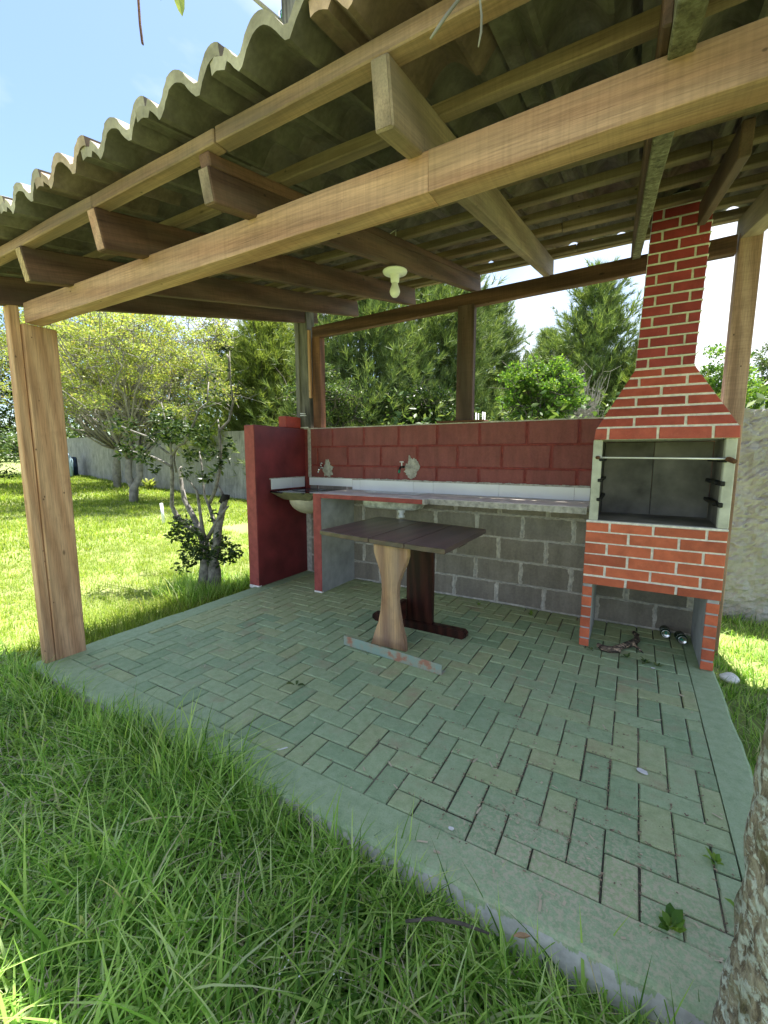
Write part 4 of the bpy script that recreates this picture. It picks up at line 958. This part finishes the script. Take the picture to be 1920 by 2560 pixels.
# ------------------------------------------------------------------ trees
def limb_pts(p0, p1, k=4, wob=.08, sag=0):
    p0, p1 = Vector(p0), Vector(p1); d = (p1-p0).length; out_ = []
    for i in range(k+1):
        t = i/k; q = p0.lerp(p1, t); q += Vector([random.gauss(0, wob*d*.3)*math.sin(math.pi*t) for _ in range(3)]); q.z += sag*math.sin(math.pi*t)*d; out_.append(q)
    return out_
def broad(name, label, cat, base, height, rx, rz, cz, nclump, nleaf, lsize, lmat, bmat, trunk_r=.1, clr=.5, nlimb=14, group=None, sparse=.75, ntrunk=1, aspect=.5, shift=(0, 0), twigs=3, flat=.6):
    t = thing(name, label, cat, base, group); b = Vector(base); c = b+Vector((shift[0], shift[1], cz)); tr = Tubes(); br = Tubes()
    fork = []
    for i in range(ntrunk):
        q = b+Vector((random.uniform(-.25, .25), random.uniform(-.25, .25), 0))*(i > 0); f = q.lerp(c, .55)+Vector((random.gauss(0, .12), random.gauss(0, .12), 0))*(1+i)
        pp = limb_pts(q-Vector((0, 0, .2)), f, 5, .1); tr.add(pp, [trunk_r*(1.15-.5*j/5) for j in range(6)], 8); fork.append(f); fork.append(pp[3])
    clumps = []
    for i in range(nclump):
        d = Vector((random.gauss(0, 1), random.gauss(0, 1), random.gauss(0, 1))).normalized(); r_ = (sparse+(1-sparse)*random.random())*random.uniform(.75, 1.12)
        clumps.append((c+Vector((d.x*rx*r_, d.y*rx*r_, d.z*rz*r_)), random.uniform(.6, 1.3)*clr))
    clumps = [q for q in clumps if q[0].z > b.z+.3]
    for i, (q, s_) in enumerate(clumps):
        f = random.choice(fork)
        if i < nlimb: br.add(limb_pts(f, q, 5, .2), [trunk_r*.42*(1-.85*j/5) for j in range(6)], 5)
        for _ in range(twigs):
            e = q+Vector([random.gauss(0, s_*.9) for _ in range(3)]); m_ = q+Vector([random.gauss(0, s_*.3) for _ in range(3)])-Vector((0, 0, s_*.4)); br.add(limb_pts(m_, e, 2, .2), [.012, .008, .003], 3, False)
    P = []
    per = max(3, nleaf//max(1, len(clumps)))
    for q, s_ in clumps:
        m_ = int(per*(s_/clr)**2); pts = rng.normal(size=(m_, 3)); pts = unit(pts)*(rng.random((m_, 1))**.45)*s_; pts[:, 2] *= flat; P.append(pts+np.array(q[:]))
    P = np.concatenate(P); V_, F_ = leaves(P, lsize, aspect)
    obj('trunk', tr.mesh(), bmat, t); obj('branches', br.mesh(), bmat, t); obj('crown', npmesh('crown', V_, F_), lmat, t); return t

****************

- OBJECTIVE
Quote the listing above in full, except for the pictures.

- SOLUTION BELOW
Write part 4 of the bpy script that recreates this picture. It picks up at line 958. This part finishes the script. Take the picture to be 1920 by 2560 pixels.
# ------------------------------------------------------------------ trees
def limb_pts(p0, p1, k=4, wob=.08, sag=0):
    p0, p1 = Vector(p0), Vector(p1); d = (p1-p0).length; out_ = []
    for i in range(k+1):
        t = i/k; q = p0.lerp(p1, t); q += Vector([random.gauss(0, wob*d*.3)*math.sin(math.pi*t) for _ in range(3)]); q.z += sag*math.sin(math.pi*t)*d; out_.append(q)
    return out_
def broad(name, label, cat, base, height, rx, rz, cz, nclump, nleaf, lsize, lmat, bmat, trunk_r=.1, clr=.5, nlimb=14, group=None, sparse=.75, ntrunk=1, aspect=.5, shift=(0, 0), twigs=3, flat=.6):
    t = thing(name, label, cat, base, group); b = Vector(base); c = b+Vector((shift[0], shift[1], cz)); tr = Tubes(); br = Tubes()
    fork = []
    for i in range(ntrunk):
        q = b+Vector((random.uniform(-.25, .25), random.uniform(-.25, .25), 0))*(i > 0); f = q.lerp(c, .55)+Vector((random.gauss(0, .12), random.gauss(0, .12), 0))*(1+i)
        pp = limb_pts(q-Vector((0, 0, .2)), f, 5, .1); tr.add(pp, [trunk_r*(1.15-.5*j/5) for j in range(6)], 8); fork.append(f); fork.append(pp[3])
    clumps = []
    for i in range(nclump):
        d = Vector((random.gauss(0, 1), random.gauss(0, 1), random.gauss(0, 1))).normalized(); r_ = (sparse+(1-sparse)*random.random())*random.uniform(.75, 1.12)
        clumps.append((c+Vector((d.x*rx*r_, d.y*rx*r_, d.z*rz*r_)), random.uniform(.6, 1.3)*clr))
    clumps = [q for q in clumps if q[0].z > b.z+.3]
    for i, (q, s_) in enumerate(clumps):
        f = random.choice(fork)
        if i < nlimb: br.add(limb_pts(f, q, 5, .2), [trunk_r*.42*(1-.85*j/5) for j in range(6)], 5)
        for _ in range(twigs):
            e = q+Vector([random.gauss(0, s_*.9) for _ in range(3)]); m_ = q+Vector([random.gauss(0, s_*.3) for _ in range(3)])-Vector((0, 0, s_*.4)); br.add(limb_pts(m_, e, 2, .2), [.012, .008, .003], 3, False)
    P = []
    per = max(3, nleaf//max(1, len(clumps)))
    for q, s_ in clumps:
        m_ = int(per*(s_/clr)**2); pts = rng.normal(size=(m_, 3)); pts = unit(pts)*(rng.random((m_, 1))**.45)*s_; pts[:, 2] *= flat; P.append(pts+np.array(q[:]))
    P = np.concatenate(P); V_, F_ = leaves(P, lsize, aspect)
    obj('trunk', tr.mesh(), bmat, t); obj('branches', br.mesh(), bmat, t); obj('crown', npmesh('crown', V_, F_), lmat, t); return t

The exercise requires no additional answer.